In those years when the future president was trying to be an oil man or baseball executive, Wall Street was practicing how to sell junk as AAA rated investments. That wasn't George's fault.

It was Wall Street, itself, that prevailed during two terms of President Clinton to reduce, eliminate, and eviscerate the capacity of regulation and regulators to track exactly what risks were being undertaken, in the pursuit of "free markets".

But it was Dubya who ascended to the presidency through the enthusiasm of big campaign contributors from the Growth Machine that understood--in the example of Florida's hands-off approach to growth that pushed Jeb Bush into Florida's Governor Mansion in 1998--how victory resided in limited government.

Of course, the size of government hasn't been reduced at all. To the contrary, as trenchantly noted by Floyd Norris in the New York Times, "... seven years into his presidency, George W. Bush is in line to be the first president since World War II to preside over an economy in which federal government employment rose more rapidly than employment in the private sector." (Job Growth Where Bush Didn't Want It, February 9, 2008)

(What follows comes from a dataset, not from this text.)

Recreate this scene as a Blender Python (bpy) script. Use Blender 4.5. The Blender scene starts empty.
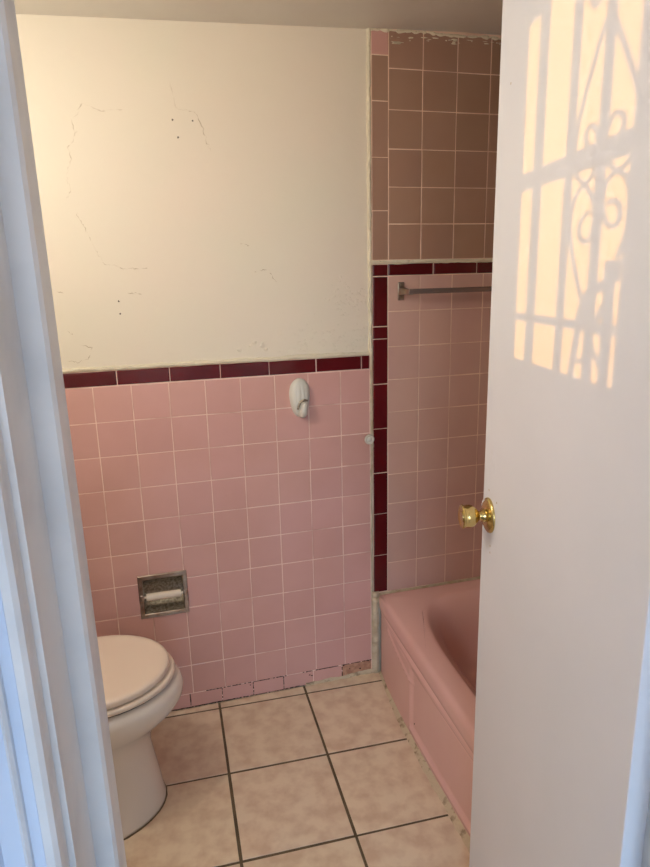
import bpy, bmesh, math, random
from mathutils import Vector, Matrix
random.seed(7)
COL = bpy.context.scene.collection
sc = bpy.context.scene
PI = math.pi

# ---------------------------------------------------------------- materials
def srgb(r, g, b):
    f = lambda c: (c/255)/12.92 if c/255 <= 0.04045 else (((c/255)+0.055)/1.055)**2.4
    return (f(r), f(g), f(b), 1)

def mat(name, col, rough=0.5, metal=0.0, col2=None, scale=8.0, bump=0.0, bscale=60.0, spec=0.5, tint=False,
        coat=0.0, detail=4.0, lo=0.4, hi=0.65):
    m = bpy.data.materials.new(name); m.use_nodes = True
    nt = m.node_tree; p = nt.nodes['Principled BSDF']
    p.inputs['Base Color'].default_value = col
    p.inputs['Roughness'].default_value = rough
    p.inputs['Metallic'].default_value = metal
    p.inputs['Specular IOR Level'].default_value = spec
    p.inputs['Coat Weight'].default_value = coat
    p.inputs['Coat Roughness'].default_value = 0.1
    tc = nt.nodes.new('ShaderNodeTexCoord')
    last = None
    if col2:
        n = nt.nodes.new('ShaderNodeTexNoise'); n.inputs['Scale'].default_value = scale; n.inputs['Detail'].default_value = detail
        nt.links.new(tc.outputs['Object'], n.inputs['Vector'])
        r = nt.nodes.new('ShaderNodeValToRGB')
        r.color_ramp.elements[0].position = lo; r.color_ramp.elements[1].position = hi
        r.color_ramp.elements[0].color = col; r.color_ramp.elements[1].color = col2
        nt.links.new(n.outputs['Fac'], r.inputs['Fac']); last = r.outputs['Color']
    if tint:
        a = nt.nodes.new('ShaderNodeAttribute'); a.attribute_name = 'tint'
        mx = nt.nodes.new('ShaderNodeMix'); mx.data_type = 'RGBA'; mx.blend_type = 'MULTIPLY'
        mx.inputs[0].default_value = 1.0
        if last: nt.links.new(last, mx.inputs[6])
        else: mx.inputs[6].default_value = col
        nt.links.new(a.outputs['Color'], mx.inputs[7]); last = mx.outputs[2]
    if last: nt.links.new(last, p.inputs['Base Color'])
    if bump:
        n2 = nt.nodes.new('ShaderNodeTexNoise'); n2.inputs['Scale'].default_value = bscale; n2.inputs['Detail'].default_value = 5
        nt.links.new(tc.outputs['Object'], n2.inputs['Vector'])
        b = nt.nodes.new('ShaderNodeBump'); b.inputs['Strength'].default_value = bump; b.inputs['Distance'].default_value = 0.01
        nt.links.new(n2.outputs['Fac'], b.inputs['Height']); nt.links.new(b.outputs['Normal'], p.inputs['Normal'])
    return m

M = {}
M['plaster'] = mat('cream_paint', srgb(230,221,200), 0.55, col2=srgb(234,219,200), scale=2.5, bump=0.12, bscale=14, lo=.35, hi=.7)
M['ceiling'] = mat('ceiling_paint', srgb(228,222,210), 0.6, col2=srgb(224,216,204), scale=3, bump=0.1, bscale=20)
M['hallpaint'] = mat('hall_paint', srgb(222,222,226), 0.7, bump=0.08, bscale=40)
M['pink'] = mat('pink_glaze', srgb(218,168,158), 0.22, col2=srgb(212,162,150), scale=4, bump=0.03, bscale=22, tint=True)
M['dusty'] = mat('dusty_pink_glaze', srgb(218,178,162), 0.25, col2=srgb(212,170,156), scale=4, bump=0.03, bscale=22, tint=True)
M['brown'] = mat('brown_glaze', srgb(178,142,120), 0.3, col2=srgb(172,134,112), scale=4, bump=0.03, bscale=22, tint=True)
M['maroon'] = mat('maroon_glaze', srgb(100,21,27), 0.16, col2=srgb(88,16,21), scale=6, bump=0.03, bscale=22, tint=True)
M['grout_pink'] = mat('pale_grout', srgb(238,206,190), 0.85, col2=srgb(196,150,134), scale=7, lo=.5, hi=.7)
M['grout_tan'] = mat('tan_grout', srgb(244,216,192), 0.85, col2=srgb(220,186,162), scale=9)
M['grout_dark'] = mat('dark_grout', srgb(112,94,70), 0.9, col2=srgb(92,76,56), scale=12)
M['caulk'] = mat('old_caulk', srgb(214,198,170), 0.6, col2=srgb(190,168,136), scale=28, bump=0.5, bscale=70)
M['dirty_caulk'] = mat('dirty_caulk', srgb(206,186,156), 0.8, col2=srgb(136,112,86), scale=38, bump=0.4, bscale=90, lo=.52, hi=.7)
M['tan'] = mat('tan_glaze', srgb(196,150,122), 0.4, col2=srgb(170,120,96), scale=60)
M['peel'] = mat('peeling_paint', srgb(224,212,186), 0.6, bump=0.6, bscale=80)
M['crack'] = mat('crack_dark', srgb(186,166,136), 0.9)
M['spot'] = mat('dark_spot', srgb(70,50,38), 0.9)
M['floor'] = mat('beige_floor_tile', srgb(230,208,180), 0.38, col2=srgb(212,182,154), scale=20, bump=0.02, bscale=30, tint=True, detail=9, lo=.40, hi=.66)
M['tub'] = mat('pink_enamel', srgb(230,184,175), 0.26, col2=srgb(226,178,169), scale=3)
M['porcelain'] = mat('white_porcelain', srgb(226,216,204), 0.14, coat=0.3)
M['lid'] = mat('seat_plastic', srgb(232,214,196), 0.3)
M['dark'] = mat('gap_shade_and_chip', srgb(60,48,40), 0.8)  # near-black for the shade in the seat gaps, and for the enamel chip
M['door'] = mat('door_paint', srgb(230,229,235), 0.42, col2=srgb(226,226,232), scale=3, bump=0.05, bscale=9)
M['jamb'] = mat('jamb_paint', srgb(226,229,232), 0.4, col2=srgb(208,213,218), scale=11, bump=0.12, bscale=24)
M['skytint'] = mat('skylight_tinted_paint', srgb(206,219,238), 0.4, col2=srgb(194,209,230), scale=9, bump=0.1, bscale=24)  # white casing paint with the blue of the skylight mixed into its colour
M['brass'] = mat('polished_brass', srgb(208,184,122), 0.2, 1.0)
M['cream_brass'] = mat('worn_brass', srgb(226,204,140), 0.35, 0.7)
M['chrome'] = mat('aged_chrome', srgb(178,166,154), 0.28, 1.0, col2=srgb(150,132,118), scale=30)
M['steel_dark'] = mat('tarnished_steel', srgb(182,168,146), 0.45, .7, col2=srgb(130,116,96), scale=120)
M['barplastic'] = mat('aged_towel_bar', srgb(150,134,126), 0.25, 0.6)
M['roller'] = mat('cream_roller', srgb(232,216,196), 0.5)
M['hook'] = mat('hook_plastic', srgb(212,206,192), 0.4)
M['iron'] = mat('wrought_iron', srgb(40,38,38), 0.6, 0.5)
M['wood'] = mat('grey_brown_wood', srgb(140,124,110), 0.5, col2=srgb(118,104,92), scale=7)

# ---------------------------------------------------------------- mesh helpers
def obj(name, bm, m=None, parent=None, smooth=False, auto=None):
    me = bpy.data.meshes.new(name)
    bm.normal_update(); bm.to_mesh(me); bm.free()
    o = bpy.data.objects.new(name, me); COL.objects.link(o)
    if m: me.materials.append(m)
    if parent: o.parent = parent
    if smooth:
        for p in me.polygons: p.use_smooth = True
        if auto:
            me.set_sharp_from_angle(angle=math.radians(auto))
    return o
def tag(o, label, cat=None, group=None):
    o['label'] = label
    if cat: o['category'] = cat
    if group: o['group'] = group
    return o
def struct(name, bm, m, **k):
    o = obj(name, bm, m, **k); o['kind'] = 'structure'; return o
def empty(name, loc, rz=0):
    o = bpy.data.objects.new(name, None); COL.objects.link(o); o.location = loc; o.rotation_euler = (0,0,rz)
    o.empty_display_size = .05
    return o
def box(bm, x0, x1, y0, y1, z0, z1, bev=0.0, mtx=None):
    r = bmesh.ops.create_cube(bm, size=1)
    vs = r['verts']
    bmesh.ops.scale(bm, vec=(x1-x0, y1-y0, z1-z0), verts=vs)
    bmesh.ops.translate(bm, vec=((x0+x1)/2, (y0+y1)/2, (z0+z1)/2), verts=vs)
    if bev:
        es = list({e for v in vs for e in v.link_edges})
        rr = bmesh.ops.bevel(bm, geom=es, offset=bev, segments=3, affect='EDGES', profile=0.5)
        vs = list({v for f in rr['faces'] for v in f.verts} | {v for v in vs if v.is_valid})
    if mtx: bmesh.ops.transform(bm, matrix=mtx, verts=vs)
    return bm
def loft(bm, rings, cap0=True, cap1=True, closed=True):
    R = [[bm.verts.new(p) for p in r] for r in rings]
    n = len(R[0])
    for a, b in zip(R, R[1:]):
        for i in range(n if closed else n-1):
            j = (i+1) % n
            bm.faces.new((a[i], a[j], b[j], b[i]))
    if cap0: bm.faces.new(list(reversed(R[0])))
    if cap1: bm.faces.new(R[-1])
    return R
def tube(bm, pts, r, n=8, caps=True):
    pts = [Vector(p) for p in pts]
    rs = r if isinstance(r, (list, tuple)) else [r]*len(pts)
    rings = []
    up = None
    for i, p in enumerate(pts):
        t = (pts[min(i+1, len(pts)-1)] - pts[max(i-1, 0)]).normalized()
        if up is None:
            up = Vector((0,0,1)) if abs(t.z) < .9 else Vector((1,0,0))
        s = t.cross(up).normalized(); up = s.cross(t).normalized()
        rings.append([p + rs[i]*(math.cos(2*PI*k/n)*s + math.sin(2*PI*k/n)*up) for k in range(n)])
    loft(bm, rings, caps, caps)
def lathe(bm, prof, mtx=None, n=32):
    """prof: (radius, axial) along local +z"""
    rings = []
    for r, z in prof:
        rings.append([Vector((r*math.cos(2*PI*k/n), r*math.sin(2*PI*k/n), z)) for k in range(n)])
    if mtx: rings = [[mtx @ p for p in q] for q in rings]
    loft(bm, rings)
def fix(bm):
    bmesh.ops.recalc_face_normals(bm, faces=bm.faces); return bm

# ---------------------------------------------------------------- tile panels
def subtract(rect, hole):
    x0, x1, z0, z1 = rect; a0, a1, c0, c1 = hole
    if x1 <= a0 or x0 >= a1 or z1 <= c0 or z0 >= c1: return [rect]
    out = []
    if x0 < a0: out.append((x0, a0, z0, z1))
    if x1 > a1: out.append((a1, x1, z0, z1))
    m0, m1 = max(x0, a0), min(x1, a1)
    if z0 < c0: out.append((m0, m1, z0, c0))
    if z1 > c1: out.append((m0, m1, c1, z1))
    return out
def tile_mesh(rects, thick, g=0.0013, bev=0.0014, var=0.02, plane='back', jit=0.0003, hole=None):
    """rects (u0,u1,w0,w1). plane 'back': u=x, w=z, faces -y. 'side': u=y, w=z, faces -x (callable conv)."""
    bm = bmesh.new(); lay = bm.loops.layers.float_color.new('tint')
    for rc in rects:
        t = 1 - random.random()*var*2; hue = (random.random()-.5)*var
        tint = (t, t*(1-hue*.5), t*(1+hue*.6), 1)
        for (u0, u1, w0, w1) in [rc]:
            gg = [g+random.uniform(-jit, jit)*1.5 for _ in range(4)]
            a0, a1, c0, c1 = u0+gg[0], u1-gg[1], w0+gg[2], w1-gg[3]
            if a1-a0 < .004 or c1-c0 < .004: continue
            d = thick + random.uniform(-jit, jit)
            b = bev
            P = [[(a0,c0,0),(a1,c0,0),(a1,c1,0),(a0,c1,0)],
                 [(a0,c0,d-b*.8),(a1,c0,d-b*.8),(a1,c1,d-b*.8),(a0,c1,d-b*.8)],
                 [(a0+b*.35,c0+b*.35,d-b*.25),(a1-b*.35,c0+b*.35,d-b*.25),(a1-b*.35,c1-b*.35,d-b*.25),(a0+b*.35,c1-b*.35,d-b*.25)],
                 [(a0+b,c0+b,d),(a1-b,c0+b,d),(a1-b,c1-b,d),(a0+b,c1-b,d)]]
            if plane == 'back': P = [[(u, -h, w) for u, w, h in r] for r in P]
            elif plane == 'right': P = [[(XR-h, u, w) for u, w, h in r] for r in P]
            elif plane == 'floor': P = [[(u, w, h-thick) for u, w, h in r] for r in P]
            nf = len(bm.faces); loft(bm, P, False, True)
            bm.faces.ensure_lookup_table()
            for f in bm.faces[nf:]:
                for l in f.loops: l[lay] = tint
    fix(bm)
    if hole:
        for co, no in (((hole[0], 0, 0), (1, 0, 0)), ((hole[1], 0, 0), (1, 0, 0)), ((0, 0, hole[2]), (0, 0, 1)), ((0, 0, hole[3]), (0, 0, 1))):
            bmesh.ops.bisect_plane(bm, geom=bm.verts[:]+bm.edges[:]+bm.faces[:], plane_co=co, plane_no=no)
        kill = [f for f in bm.faces if hole[0] < f.calc_center_median().x < hole[1] and hole[2] < f.calc_center_median().z < hole[3]]
        bmesh.ops.delete(bm, geom=kill, context='FACES')
    return bm
def ragged(path_u0, path_u1, w0, w1, step, thick, vertical=True, rag=0.003, y=0.0, seed=1):
    """irregular bead of caulk on the back wall, front at y - thick."""
    rnd = random.Random(seed); bm = bmesh.new()
    n = max(2, int((w1-w0)/step)); rings = []
    a = b = 0.0
    for i in range(n+1):
        w = w0+(w1-w0)*i/n
        a = a*.6+rnd.uniform(-rag, rag)*.7; b = b*.6+rnd.uniform(-rag, rag)*.7
        t = thick*(0.8+.4*rnd.random())
        u0, u1 = path_u0(w)+a, path_u1(w)+b
        sec = [(u0, 0), (u0+(u1-u0)*.15, -t*.75), (u0+(u1-u0)*.5, -t), (u0+(u1-u0)*.85, -t*.75), (u1, 0)]
        rings.append([(u, y+d, w) if vertical else (w, y+d, u) for u, d in sec])
    loft(bm, rings, True, True)
    return fix(bm)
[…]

It's the collateral price of homeland security: the proverbial bank vaults were left unattended while law enforcement stretched to the point of breaking, spying on and hunting down purported enemies of the state.

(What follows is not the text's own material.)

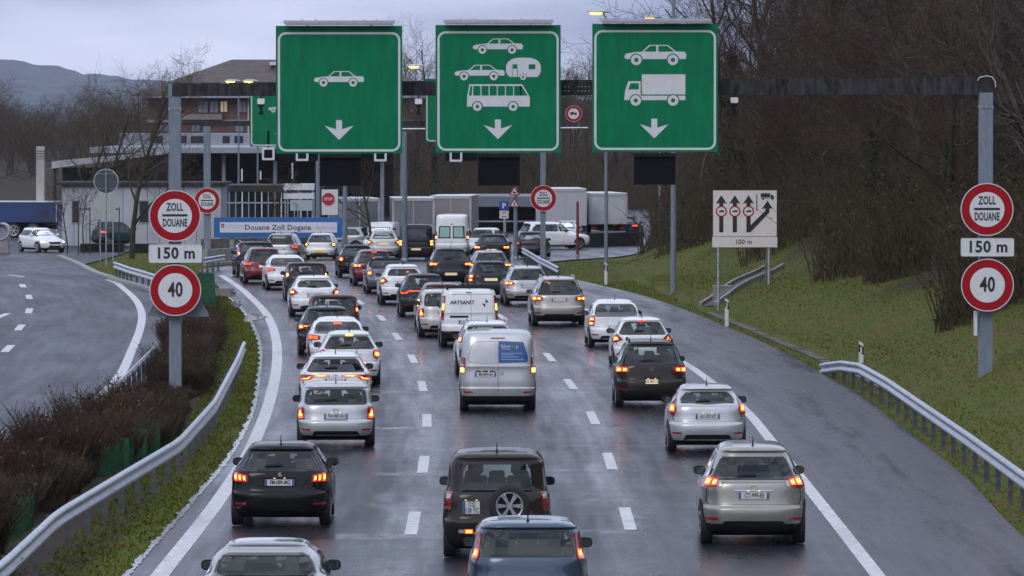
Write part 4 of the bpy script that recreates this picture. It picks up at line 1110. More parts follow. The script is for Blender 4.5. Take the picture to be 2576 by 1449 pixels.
def window(B, fn, kind, poly, parent, name, g, off=.006, edge=.035, ux=1.0):
    """a glazed opening: returns the hole polygon; ux = metres per unit of the first coordinate"""
    o = resample([(x * ux, z) for x, z in poly], 44); i_ = inset(o, edge)
    o2 = [(x / ux, z) for x, z in o]; i2 = [(x / ux, z) for x, z in i_]
    f = ring_patch(B, fn, o2, i2, off, name, M_FRIT, parent)
    h = [(x / ux, z) for x, z in inset(o, edge - .012)]
    patch(B, fn, h, off - .004, 'pane', g, f, du=.2 / ux, dz=.12, skirt=0)
    return (kind, [(x / ux, z) for x, z in inset(o, .012)], bbox(o2))

def make_profile(L, W, H, kind, zb, rt, hood=1.15, ws=2.0, low=.2, tum=.76, nose=.72, deck=0.0, bump=.62):
    h = W / 2; k = zb / .95
    p = [(low, .26, L - .30, .84 * h), (low + .05, .10, L - .10, .93 * h), (.38 * k, .02, L - .02, .985 * h), (.50 * k, 0, L, h), (bump * k - .04, .005, L - .005, h), (bump * k + .02, .055, L - .03, .998 * h)]
    tail = .075 if kind != 'van' else .05
    p.append(((bump + .12) * k, tail, L - .12, .995 * h))
    p.append((zb - .09, tail + .015, L - hood * .72, .98 * h))
    if kind == 'sedan':
        p += [(zb + .01, .10, L - hood, .955 * h), (zb + .055, .20, L - hood - .08, .93 * h), (zb + .085, deck, L - hood - .14, .90 * h),
              (H - .20, deck + (rt - deck) * .55, L - ws * .86, .81 * h), (H - .09, rt, L - ws, tum * h)]
    elif kind == 'van':
        p += [(zb, .055, L - hood, .975 * h), (zb + .04, .06, L - hood - .06, .968 * h), (H - .35, .10, L - ws * .82, .93 * h), (H - .13, rt, L - ws, .90 * h)]
    else:
        p += [(zb - .005, tail + .035, L - hood, .95 * h), (zb + .035, tail + .065, L - hood - .08, .925 * h), (H - .19, rt, L - ws * .88, (tum + .07) * h), (H - .125, rt * 1.02, L - ws * .94, (tum + .03) * h), (H - .085, rt * .95, L - ws, tum * h)]
    r1, f1, w1 = p[-1][1], p[-1][2], p[-1][3]; mid = (r1 + f1) / 2; hl = (f1 - r1) / 2
    p += [(H - .045, mid - hl * .965, mid + hl * .95, w1 * .93), (H - .018, mid - hl * .88, mid + hl * .84, w1 * .80), (H - .004, mid - hl * .6, mid + hl * .6, w1 * .55), (H, mid - hl * .25, mid + hl * .25, w1 * .22)]
    return p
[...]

If you are startled by news that Miami courts dealing with foreclosures are clogged, imagine if all the cases of Miami mortgage fraud were prosecuted.

This is what disaster capitalism looks like and it is why investor confidence in the good faith and credit of the United States has been badly shaken.

8 comments:

Anonymous said...

The thing is that they don't need to prosecute all the fraud...just some of it so that other crooks will at least consider the fact that there might be some risk involved. That alone should reduce the amount of fraud.

Anonymous said...

Right anonymous, we need some high profile examples to shove under the bus. Maybe some bank execs...

Anonymous said...

No, remember it starts with the brokers. Take their licenses away.

Anonymous said...

Who to blame? The blame game. You never win.

Anonymous said...

This is a well established mafia -elected officials, lobbyists, developers, mortgage brokers, bankers, appraisers, and ordinary citizens, who have found another way to "milk" taxpayers. Our government is rushing to save their skins at our expense. The mafia never loses -they are above us all!

Anonymous said...

As a real estate broker it amazes me that something is not done.
Even if you don't want to prosecute, but the lender should protect itself.
For the lender it is very easy to spot a property with a dubious appreciation. Then, either you want to prosecute right away, or just let know the mortgage broker, the appraiser, the buyer, the buyer's real estate agent and maybe the seller's real estate agent that they are doing something illegal and share this information with the other lenders.
The simple fact that they don't do it shows me that they don't WANT to do it.
If so many people can spot mortgage fraud so easily, why don't they spot it right away. Then you blacklist the mortgage broker as well as the appraiser and that's it. They aren't so many appraisers you know. We don't even need to prosecute. Just weed out the bad people.
There is something I don't understand there.
Best regards.
FD @ Condo Hotel South Beach

Anonymous said...

It is no coincidence that big developer Armando Codina (isn't he better known as "let me fill in some more wetlands Armando?") was Jeb Bush's partner before Jeb became Governor. Jeb was always a booster for the big developers that caused the unbridled growth that has now swamped Florida.

Anonymous said...

Take brokers licenses away, what good will that do in this market?